BHP Billiton plc (ADR) (NYSE:BBL) and Vale SA (ADR) (NYSE:VALE) are in talks aimed at considering options regarding Samarco, a joint venture of the two. According to a director of the Brazilian mining joint venture, Vale is viewed as the project’s natural owner.
“Maybe Vale would be a natural owner of Samarco, maybe it could make Samarco operate again,” said the investor relations director of Vale SA, André Figueiredo, during a meeting held in Sao Paulo with analysts and investors.
Lawsuit against BHP
This comes in the wake of a lawsuit being filed against BHP Billiton by a tugboat operator based in Australia. The tugboat operator, Teekay Shipping Australia, accused the Melbourne, Australia-based mining giant of not paying redundancy entitlements. An ugly industrial feud has played out between maritime unions, Teekay and BHP in recent years in most of the biggest shipping hubs in Australia.
In its suit Teekay is seeking $6.1 million as well costs on the grounds that the mining giant did not reimburse the tugboat operator for redundancy payments that were supposed to be made when there was a change of tugboat operators at the coal terminal in Queensland.
However the shipping firm acknowledges that the last agreement it struck with the miner left out a clause stating that BHP would indemnify it after making redundancy payments. According to Teekay the BHP had given assurances that the clause would be contained in the contract and the absence of the clause was an error attributable to all parties.

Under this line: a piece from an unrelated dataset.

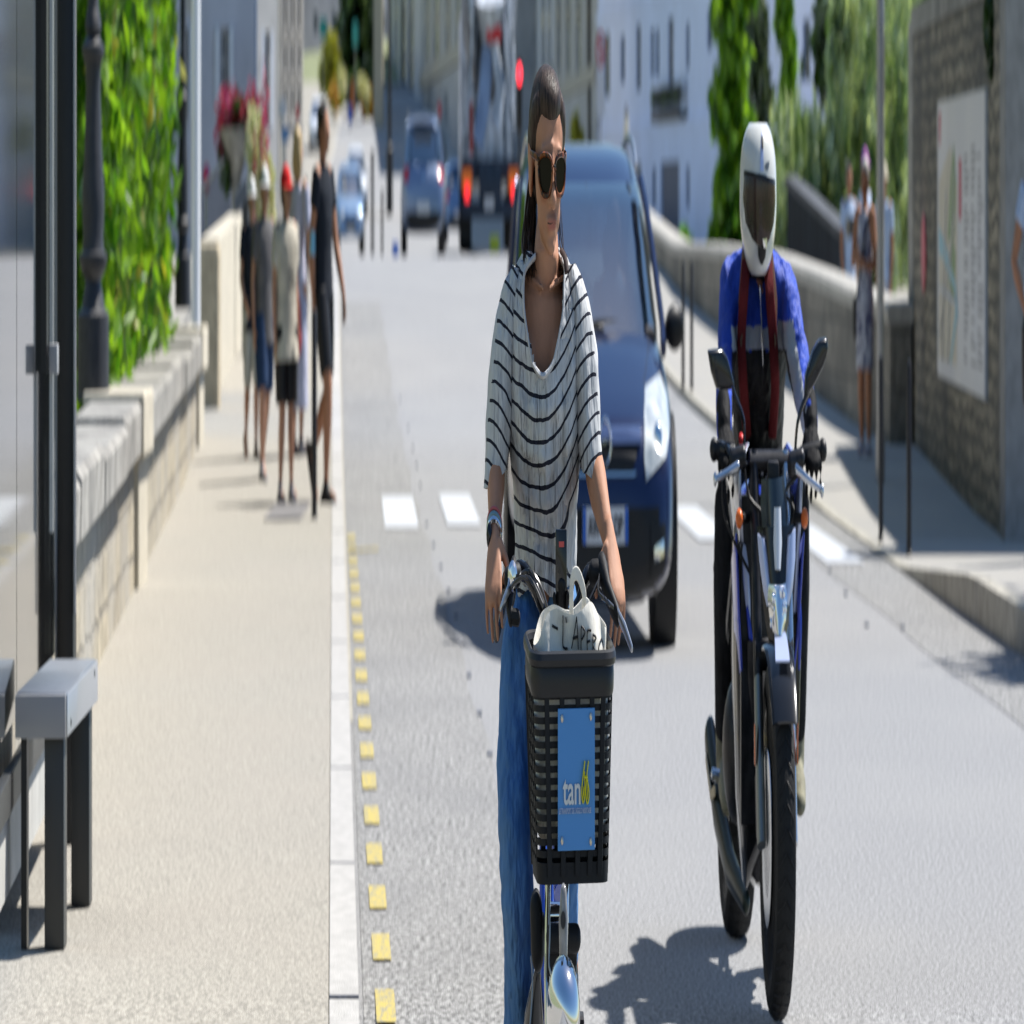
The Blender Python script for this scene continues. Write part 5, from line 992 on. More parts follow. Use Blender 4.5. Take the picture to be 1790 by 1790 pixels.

Deceptive and misleading conduct
Teekay has also accused the mining giant of deceptive and misleading conduct by letting the tugboat operator ink an agreement without the redundancy clause, something that would not have occurred if Teekay had been aware of that fact. In two agreements that had been signed by the two, the cause was present and these agreements had formed the basis of the relationship between Teekay and BHP for over a decade.
The relationship between Teekay and BHP started deteriorating three years ago following a strike by a workforce which was heavily unionized and which threatened operations in Western Australia’s Port Hedland. Since then Teekay has been replaced by other operators at various port terminals across Australia.